Categories: Review: Software
Author: Jackie Ryan
Publisher: The Edge
Machine: Spectrum 48K

 
Published in Your Sinclair #51

Garfield: Winter's Tail

He's back (back, back!). After a wait of nearly two years everyone's fave fat cat, Garfield, has returned to our mean machines, complete with florescent C&A ski-wear (a bit like Matt's actually). Yus, cue Ski Sunday 'muzak' 'cos in Garf's latest arcade-adventure-style game he's off down the piste in search of the abominable Chicken That Lays The Chocolate Eggs. Hem.

Actually, this chicken is all part of a dream that our fave feline is having. It's rather a weird dream, but since it forms the basic scenario of the game here it is. The chicken is holed up somewhere amongst the snow-capped mountains and frozen lakes of the Alps, so Garf, along with side-kick Odie, decides to set out to find it.

At the beginning of the game out hero's seen snoozing in front of a half empty fridge. Three suitably frozen scenes from his dream can be seen in the thought bubble above his head. By using the controls you can toggle between the four different scenes and pick which one you want to enter first.
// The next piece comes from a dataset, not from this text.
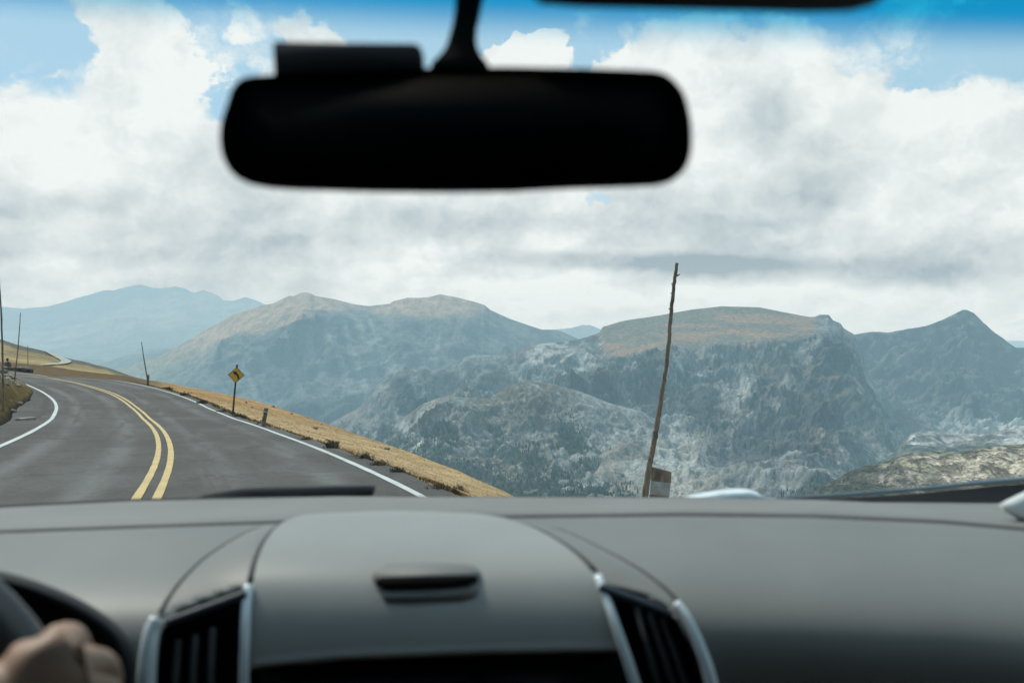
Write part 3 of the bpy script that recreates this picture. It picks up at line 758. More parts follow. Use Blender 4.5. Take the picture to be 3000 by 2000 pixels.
# sunlit knoll at the lower right corner
s8 = [(2260,1500),(2380,1440),(2500,1376),(2538,1363),(2597,1350),(2653,1330),(2679,1324),(2730,1321),(2819,1322),(2844,1317),(2908,1308),(2946,1301),(3000,1298),(3300,1280),(3700,1240)]
def c8(v, X, Y, G, N, n, n2):
    a = fz3(G, .02, 93, 6); b_ = fz3(G, .09, 94, 6)
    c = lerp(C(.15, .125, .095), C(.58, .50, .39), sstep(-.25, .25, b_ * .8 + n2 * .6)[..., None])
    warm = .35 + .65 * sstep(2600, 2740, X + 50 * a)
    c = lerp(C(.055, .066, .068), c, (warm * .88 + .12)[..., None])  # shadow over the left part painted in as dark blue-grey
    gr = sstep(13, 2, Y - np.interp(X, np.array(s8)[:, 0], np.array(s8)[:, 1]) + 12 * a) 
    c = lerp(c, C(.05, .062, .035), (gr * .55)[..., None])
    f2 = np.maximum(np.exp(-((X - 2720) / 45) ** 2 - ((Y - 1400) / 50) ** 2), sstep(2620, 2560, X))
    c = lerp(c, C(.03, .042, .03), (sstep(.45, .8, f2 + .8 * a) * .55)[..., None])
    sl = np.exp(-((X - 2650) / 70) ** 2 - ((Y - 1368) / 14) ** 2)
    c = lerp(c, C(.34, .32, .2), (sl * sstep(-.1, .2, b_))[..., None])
    return c
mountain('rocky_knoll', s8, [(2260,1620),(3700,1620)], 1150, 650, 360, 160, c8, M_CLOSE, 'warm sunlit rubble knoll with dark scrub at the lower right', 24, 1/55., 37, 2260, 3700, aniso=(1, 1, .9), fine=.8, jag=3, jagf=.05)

# valley floor out to the horizon
xs = np.linspace(-1, 1, 60); xs = np.sign(xs) * np.abs(xs) ** 2.2 * 60000
X_, Y_g = np.meshgrid(xs, xs); Zg = -900 + 120 * fbm(X_ / 3000, Y_g / 3000, X_ * 0, 5, 5)
o = link('ground', grid_mesh('ground', np.stack([X_, Y_g, Zg], -1), np.ones(X_.shape + (3,)) * C(.06, .07, .05), flip=True), M_FAR)
tag(o, 'valley floor far below the road', 'ground', kind='structure')

# conifer forest on the lower slopes (uncountable)
def cone_tree(h, r):
    vs, fs = [], []
    for k, (z0, z1, rr) in enumerate(((.08, .55, 1.0), (.35, .8, .75), (.6, 1.0, .48))):
        b0 = len(vs)
        for j in range(5):
            a = j * 2 * math.pi / 5 + k * .6; vs.append((rr * r * math.cos(a), rr * r * math.sin(a), z0 * h))
        vs.append((0, 0, z1 * h))
        for j in range(5): fs.append((b0 + j, b0 + (j + 1) % 5, b0 + 5))
    return np.array(vs), np.array(fs)
tv_, tf_ = cone_tree(1.0, .2)
Vs, Fs = [], []; nT = 0
for Gf in (G5[3:], Gb[3:]):
  PXf, PYf = project(Gf[..., 0], Gf[..., 1], Gf[..., 2])
  a = fz3(Gf, .006, 81, 6); b_ = fz3(Gf, .024, 82, 6, (1.2, 1, .7))
  fm = forest_mask(PXf, PYf, a * 1.6, b_ * 1.4) * (PYf < 1475)
  idx = np.argwhere((fm > .35) & (PYf > 1175))
  sel = idx[RNG.choice(len(idx), min(5200, len(idx)), replace=False)]
  extra = np.argwhere((PYf > 1290) & (PYf < 1470) & (PXf < 1800))
  sel = np.concatenate([sel, extra[RNG.choice(len(extra), 450, replace=False)]])
  for i, j in sel:
    h = 3.5 + 7 * RNG.random() ** 1.6 ; w = RNG.uniform(.8, 1.3)
    base_ = Gf[i, j] + np.array([RNG.uniform(-3, 3), RNG.uniform(-3, 3), -1.0])
    Vs.append(tv_ * np.array([h * w, h * w, h]) + base_); Fs.append(tf_ + nT * len(tv_)); nT += 1
Vs = np.concatenate(Vs); Fs = np.concatenate(Fs)
cc = lerp(C(.035, .05, .042), C(.075, .09, .062), (fbm(Vs[:, 0] * .05, Vs[:, 1] * .05, Vs[:, 2] * .05, 3, 4) * .5 + .5)[:, None])
o = link('conifer_forest', mesh_np('conifer_forest', Vs, Fs, cc), terrain_mat('conifers', 7200, .1, .3), smooth=False)
tag(o, 'dark conifer forest scattered over the lower slopes of the flat topped mountain', 'forest', kind='stuff')

# ================================================================== things by the road
def tube(bm, pts, radii, seg=10, cap=True, squash=None):
    """tapered tube along a list of points"""
    pts = [Vector(p) for p in pts]; rings = []
    prev = None
    for i, p in enumerate(pts):
        d = (pts[min(i + 1, len(pts) - 1)] - pts[max(i - 1, 0)]).normalized()
        up = prev if prev is not None else (Vector((1, 0, 0)) if abs(d.x) < .9 else Vector((0, 1, 0)))
        s = d.cross(up).normalized(); u = s.cross(d).normalized(); prev = u
        r = radii[i] if hasattr(radii, '__len__') else radii
        ring = []
        for k in range(seg):
            a = 2 * math.pi * k / seg
            ring.append(bm.verts.new(p + (s * math.cos(a) + u * math.sin(a)) * r))
        rings.append(ring)
    for a, b in zip(rings[:-1], rings[1:]):
        for k in range(seg): bm.faces.new((a[k], a[(k + 1) % seg], b[(k + 1) % seg], b[k]))
    if cap: bm.faces.new(rings[0][::-1]); bm.faces.new(rings[-1])
    return rings

def box(bm, c, size, rot=None, bevel=0.0):
    r = bmesh.ops.create_cube(bm, size=1.0)
    M = Matrix.Translation(Vector(c)) @ (rot.to_4x4() if rot else Matrix.Identity(4)) @ Matrix.Diagonal((*size, 1))
    bmesh.ops.transform(bm, matrix=M, verts=r['verts'])
    if bevel:
        es = list({e for v in r['verts'] for e in v.link_edges})
        bmesh.ops.bevel(bm, geom=es, offset=bevel, segments=2, affect='EDGES', profile=0.6)

def fin(name, bm, mat, parent=None, smooth=True):
    bmesh.ops.recalc_face_normals(bm, faces=bm.faces)
    me = bpy.data.meshes.new(name); bm.to_mesh(me); bm.free()
    return link(name, me, mat, parent, smooth)

def auto(o, ang=40):
    for e in []: pass
    o.data.set_sharp_from_angle(angle=math.radians(ang))
    return o

def ground(x, y, z0=30.0):
    best = None
    for b_ in BVHS:
        h = b_.ray_cast(Vector((x, y, z0)), Vector((0, 0, -1)))
        if h[0] is not None and (best is None or h[0].z > best): best = h[0].z
    r = surf(x, y)
    return best if best is not None else r

def wood_mat(name, c1, c2, scale=8):
    m, nt = new_mat(name); t = NT(nt)
    p = t.n('ShaderNodeTexCoord').outputs['Object']
    n = t.noise(t.vmath('MULTIPLY', p, (9, 9, 1)), scale * .35, 6, .7); n2 = t.noise(p, scale * .5, 4, .6)
    c = t.mix(t.ramp(n, .35, .65), c1, c2); c = t.mix(t.ramp(n2, .55, .7, 0, .7), c, (c1[0] * .35, c1[1] * .35, c1[2] * .35))
    b = t.n('ShaderNodeBsdfPrincipled'); t.set(b.inputs['Base Color'], c); b.inputs['Roughness'].default_value = .9
    t.set(b.inputs['Normal'], bump(t, n, .6, .01)); t.out(b.outputs[0]); return m
M_WOOD = wood_mat('weathered_wood', (.115, .092, .075), (.21, .175, .145))
M_WOODD = wood_mat('dark_wood', (.035, .03, .027), (.065, .055, .048))
M_WOODR = wood_mat('brown_wood', (.13, .105, .085), (.22, .18, .145))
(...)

Complete each of these sub-games and you get to finish the game.

Garfield: Winter's Tail

The first one you see is the ski slope. Here Garfield has to ski down the vertically-downward-scrolling screen, weaving in and out of obstacles, leaping over ramps and picking up food to maintain his energy, while all the time trying to avoid Odie who's out to demolish the food before he can. His aim is to reach the bottom of the slope and jump the big ramp before his energy runs out.
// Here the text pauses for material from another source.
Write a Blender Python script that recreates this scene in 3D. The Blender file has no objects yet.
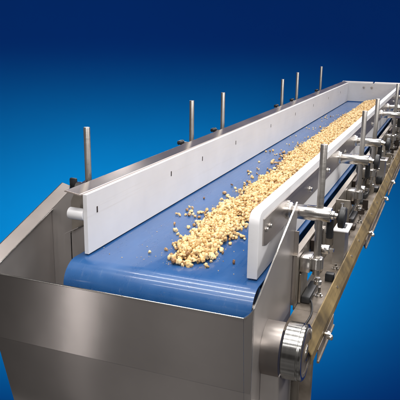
import bpy, bmesh, math, random
import numpy as np
from mathutils import Vector, Matrix
random.seed(7); rng = np.random.default_rng(7)
S = bpy.context.scene
COL = S.collection
PI = math.pi

# ------------------------------------------------------------------ materials
def newmat(name):
    m = bpy.data.materials.new(name); m.use_nodes = True
    nt = m.node_tree; b = nt.nodes['Principled BSDF']
    return m, nt, b
def N(nt, t, **k):
    n = nt.nodes.new(t)
    for a, v in k.items(): setattr(n, a, v)
    return n
def coords(nt, scale):
    g = N(nt, 'ShaderNodeNewGeometry'); mp = N(nt, 'ShaderNodeMapping')
    mp.inputs['Scale'].default_value = scale
    nt.links.new(g.outputs['Position'], mp.inputs['Vector']); return mp.outputs['Vector']
def noise(nt, vec, scale, detail=3, rough=.6):
    n = N(nt, 'ShaderNodeTexNoise'); n.inputs['Scale'].default_value = scale
    n.inputs['Detail'].default_value = detail; n.inputs['Roughness'].default_value = rough
    nt.links.new(vec, n.inputs['Vector']); return n.outputs['Fac']
def ramp(nt, fac, a, b, p0=.3, p1=.7):
    r = N(nt, 'ShaderNodeValToRGB'); e = r.color_ramp.elements
    e[0].position = p0; e[1].position = p1
    e[0].color = (*a, 1) if len(a) == 3 else a; e[1].color = (*b, 1) if len(b) == 3 else b
    nt.links.new(fac, r.inputs['Fac']); return r.outputs['Color']
def maprange(nt, fac, a, b, f0=.3, f1=.7):
    r = N(nt, 'ShaderNodeMapRange')
    r.inputs['From Min'].default_value = f0; r.inputs['From Max'].default_value = f1
    r.inputs['To Min'].default_value = a; r.inputs['To Max'].default_value = b
    nt.links.new(fac, r.inputs['Value']); return r.outputs['Result']
def bump(nt, b, h, strength, dist=.001):
    n = N(nt, 'ShaderNodeBump'); n.inputs['Strength'].default_value = strength; n.inputs['Distance'].default_value = dist
    nt.links.new(h, n.inputs['Height']); nt.links.new(n.outputs['Normal'], b.inputs['Normal'])

def steel(name, base, base2, r0, r1, brush=(3, 3, 400), bstr=.25, blotch=9, metallic=1.0):
    m, nt, b = newmat(name)
    v = coords(nt, brush); f = noise(nt, v, 1, 4, .6)
    vb = coords(nt, (1, 1, 1)); g = noise(nt, vb, blotch, 4, .55)
    nt.links.new(ramp(nt, g, base, base2), b.inputs['Base Color'])
    mx = N(nt, 'ShaderNodeMath', operation='ADD'); mx.inputs[1].default_value = 0
    a1 = maprange(nt, f, r0, r1); a2 = maprange(nt, g, -.03, .04)
    nt.links.new(a1, mx.inputs[0]); nt.links.new(a2, mx.inputs[1])
    nt.links.new(mx.outputs[0], b.inputs['Roughness'])
    b.inputs['Metallic'].default_value = metallic
    bump(nt, b, f, bstr, .0006)
    return m
M = {}
M['sheet'] = steel('brushed_steel_sheet', (.47, .44, .43), (.74, .70, .68), .29, .29, (1.2, 1.2, 60), .0, 4)
nt = M['sheet'].node_tree; tg = N(nt, 'ShaderNodeTangent', direction_type='RADIAL', axis='Z'); b = nt.nodes['Principled BSDF']
nt.links.new(tg.outputs['Tangent'], b.inputs['Tangent']); b.inputs['Anisotropic'].default_value = .9; b.inputs['Anisotropic Rotation'].default_value = .25
[nt.links.remove(l) for l in list(b.inputs['Roughness'].links)]; b.inputs['Roughness'].default_value = .24
cr_ = b.inputs['Base Color'].links[0].from_node.color_ramp.elements; cr_[0].position = 0; cr_[1].position = 1
hb_ = noise(nt, coords(nt, (1, 1, 1)), 5, 2, .4); bump(nt, b, hb_, .22, .004)
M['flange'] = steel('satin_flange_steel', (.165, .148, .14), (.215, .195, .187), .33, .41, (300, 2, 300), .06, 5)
M['sheet_side'] = steel('brushed_steel_side_sheet', (.41, .385, .375), (.50, .47, .455), .36, .46, (300, 4, 4), .1, 6, .78)
M['rail'] = steel('satin_steel_rail', (.47, .43, .405), (.56, .52, .49), .30, .38, (300, 2, 300), .06, 5)
M['frame'] = steel('frame_steel', (.36, .33, .29), (.46, .42, .37), .34, .48, (300, 6, 300), .2)
M['tan'] = steel('tarnished_steel', (.12, .09, .05), (.36, .26, .115), .40, .58, (200, 8, 200), .2, 11, .6)
M['ledge'] = steel('dull_stained_steel', (.13, .105, .08), (.33, .29, .25), .40, .6, (60, 8, 60), .2, 13, .75)
M['darksteel'] = steel('dark_fixing_steel', (.06, .05, .045), (.11, .09, .08), .4, .55, (100, 100, 100), .1)
M['drum'] = steel('drum_steel', (.50, .50, .49), (.60, .60, .58), .15, .22, (120, 3, 3), .05, 5)
M['endrail'] = steel('pale_steel', (.62, .60, .58), (.72, .70, .68), .40, .46, (3, 300, 300), .05, 5, .7)
M['toprail'] = steel('polished_rail_steel', (.40, .35, .325), (.47, .42, .39), .19, .22, (200, 2, 200), .02, 5, .82)
M['bar'] = steel('turned_steel', (.62, .60, .57), (.74, .72, .70), .16, .26, (900, 20, 20), .15)
M['chrome'] = steel('bright_steel', (.70, .68, .65), (.80, .79, .77), .08, .17, (500, 10, 10), .12)
M['post'] = steel('post_steel', (.42, .40, .38), (.54, .52, .50), .32, .45, (10, 10, 500), .15)

m, nt, b = newmat('white_plastic')
v = coords(nt, (1, 1, 1)); g = noise(nt, v, 7, 4); sc = noise(nt, coords(nt, (60, 6, 160)), 1, 4, .7)
nt.links.new(ramp(nt, g, (.63, .63, .65), (.69, .69, .71)), b.inputs['Base Color'])
nt.links.new(maprange(nt, sc, .34, .52), b.inputs['Roughness'])
src = b.inputs['Base Color'].links[0].from_socket
rb = noise(nt, coords(nt, (30, 1.6, 90)), 1, 4, .65); mx = N(nt, 'ShaderNodeMix', data_type='RGBA'); mx.inputs['B'].default_value = (.50, .47, .44, 1)
nt.links.new(src, mx.inputs['A']); nt.links.new(maprange(nt, rb, 0, .45, .58, .80), mx.inputs['Factor']); nt.links.new(mx.outputs['Result'], b.inputs['Base Color'])
b.inputs['Subsurface Weight'].default_value = .08; b.inputs['Subsurface Radius'].default_value = (.01, .01, .01)
b.inputs['Specular IOR Level'].default_value = .45
bump(nt, b, sc, .2, .0008); M['white'] = m

m, nt, b = newmat('blue_belt')
g = noise(nt, coords(nt, (1, .35, 1)), 16, 5, .65); f = noise(nt, coords(nt, (1, .02, 1)), 120, 3)
nt.links.new(ramp(nt, g, (.011, .070, .215), (.019, .090, .255)), b.inputs['Base Color'])
a1 = maprange(nt, g, .24, .33); a2 = maprange(nt, f, -.02, .05)
ad = N(nt, 'ShaderNodeMath', operation='ADD'); nt.links.new(a1, ad.inputs[0]); nt.links.new(a2, ad.inputs[1])
nt.links.new(ad.outputs[0], b.inputs['Roughness'])
b.inputs['Specular IOR Level'].default_value = .6
b.inputs['Coat Weight'].default_value = .35; b.inputs['Coat Roughness'].default_value = .07
hb = noise(nt, coords(nt, (.5, 1, 1)), 45, 3)
bump(nt, b, hb, .25, .001); M['belt'] = m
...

Sounds tricky, eh? Well, unfortunately, it isn't! The scrolling is slow and the hill is just too easy to get down. The objects can quite easily be avoided, the ramps are too simple to jump and, as long as you ski close to the right-hand side of the screen, scoffing enough food to keep your energy up until you get to the bottom is no problem. Ho hum.
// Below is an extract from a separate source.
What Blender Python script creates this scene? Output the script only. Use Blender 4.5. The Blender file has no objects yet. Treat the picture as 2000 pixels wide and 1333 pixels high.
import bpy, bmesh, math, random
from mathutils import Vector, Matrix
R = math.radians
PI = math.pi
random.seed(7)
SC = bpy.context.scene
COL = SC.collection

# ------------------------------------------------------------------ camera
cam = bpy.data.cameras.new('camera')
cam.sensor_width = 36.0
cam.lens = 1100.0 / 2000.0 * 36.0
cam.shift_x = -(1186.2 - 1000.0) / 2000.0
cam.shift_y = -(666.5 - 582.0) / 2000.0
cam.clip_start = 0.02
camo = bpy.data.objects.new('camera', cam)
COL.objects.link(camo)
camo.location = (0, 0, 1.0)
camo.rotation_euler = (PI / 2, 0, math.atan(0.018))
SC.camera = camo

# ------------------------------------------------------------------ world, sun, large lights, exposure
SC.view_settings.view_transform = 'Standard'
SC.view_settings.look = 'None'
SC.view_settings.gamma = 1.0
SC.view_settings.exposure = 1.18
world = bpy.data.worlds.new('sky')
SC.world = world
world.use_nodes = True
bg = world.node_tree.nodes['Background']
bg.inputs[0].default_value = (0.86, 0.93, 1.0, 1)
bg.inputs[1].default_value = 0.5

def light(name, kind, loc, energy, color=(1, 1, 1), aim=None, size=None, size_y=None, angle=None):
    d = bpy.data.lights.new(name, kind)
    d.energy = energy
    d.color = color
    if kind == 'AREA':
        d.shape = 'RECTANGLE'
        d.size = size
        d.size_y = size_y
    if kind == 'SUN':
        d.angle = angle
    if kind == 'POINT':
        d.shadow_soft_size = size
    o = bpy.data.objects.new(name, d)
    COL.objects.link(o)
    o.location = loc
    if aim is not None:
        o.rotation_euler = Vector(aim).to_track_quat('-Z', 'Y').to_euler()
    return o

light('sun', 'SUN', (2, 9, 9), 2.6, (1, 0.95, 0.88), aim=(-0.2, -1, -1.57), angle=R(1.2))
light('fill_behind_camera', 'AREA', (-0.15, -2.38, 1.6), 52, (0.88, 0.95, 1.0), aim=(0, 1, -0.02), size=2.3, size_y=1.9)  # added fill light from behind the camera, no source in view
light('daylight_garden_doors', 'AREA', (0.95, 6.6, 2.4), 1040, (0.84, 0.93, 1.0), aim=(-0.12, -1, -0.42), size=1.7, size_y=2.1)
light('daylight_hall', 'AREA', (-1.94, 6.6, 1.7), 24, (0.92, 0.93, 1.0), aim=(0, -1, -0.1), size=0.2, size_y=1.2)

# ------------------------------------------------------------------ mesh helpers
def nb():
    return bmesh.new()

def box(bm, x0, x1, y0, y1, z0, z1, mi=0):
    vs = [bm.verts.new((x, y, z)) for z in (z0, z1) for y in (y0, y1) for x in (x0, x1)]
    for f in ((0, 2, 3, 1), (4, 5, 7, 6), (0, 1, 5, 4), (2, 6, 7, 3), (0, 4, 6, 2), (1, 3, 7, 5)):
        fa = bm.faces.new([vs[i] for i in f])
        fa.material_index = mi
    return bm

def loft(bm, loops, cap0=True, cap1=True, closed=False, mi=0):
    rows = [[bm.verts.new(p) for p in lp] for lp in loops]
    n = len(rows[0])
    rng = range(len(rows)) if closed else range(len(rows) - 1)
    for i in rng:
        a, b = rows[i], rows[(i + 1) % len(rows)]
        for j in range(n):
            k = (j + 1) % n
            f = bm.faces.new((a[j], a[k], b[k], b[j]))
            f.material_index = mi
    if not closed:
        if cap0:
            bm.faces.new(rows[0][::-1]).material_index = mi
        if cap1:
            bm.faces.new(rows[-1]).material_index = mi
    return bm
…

Anyway, complete this section and its off to the piste and into the lasagne factory (which just happens to be at the bottom of the hill) for a quick left-right-left-right-pummelling-the-keyboard-type nosh-up. Get Garfield to eat as much as he can and then it's over to the chocolate factory to make sure the chickens are getting enough Cream Eggs! To complete this flip-screen scrolling section you must pad through the factory, redirecting the liquid chocolate along the pipes to the chickens. You do this by first finding out where the chickens are then by traipsing back through the factory and flicking the switches you find near the arrows that show you which way the chocolate is flowing in the pipe. You'll need to get out your mapping pen to complete this bit, but since the chocolate factory is only about four screens high and 15 screens wide it won't take you too long. This section might be more of a puzzler than the previous two, but the trouble is it's not big or varied enough to keep you interested. Oh well, on to the skating.

Garfield: Winter's Tail

This is the final section of the game and so the last bit of Garfield's dream. He can actually see the tracks of the Chicken That Lays The Chocolate Eggs now, but following them and finding the nosh is a different matter. The frozen lake is actually a big horizontally and vertically scrolling maze which Garfield has to skate his way out of - avoiding the cracks in the ice, picking up the food, well, you know the kind of thing.

And that's the basic trouble with Garfield - Winter's Tail. Although there are four different games in here there's an odd kind of similarity about each one. Each section is too unaddictive, small and slow. Mind you, the graphics are a different tin of pilchards - even though the proceedings are in monochrome, Garfield and Odie have been drawn perfectly, and some of the expressions Garfield pulls are actually quite funny. But that ain't enough to save it. No, I think I'd rather sit down with a copy of ol' Bill's A Winter's Tale than this.

A rather crap follow-up to the first Garfield. Nice graphics, shame about the gameplay.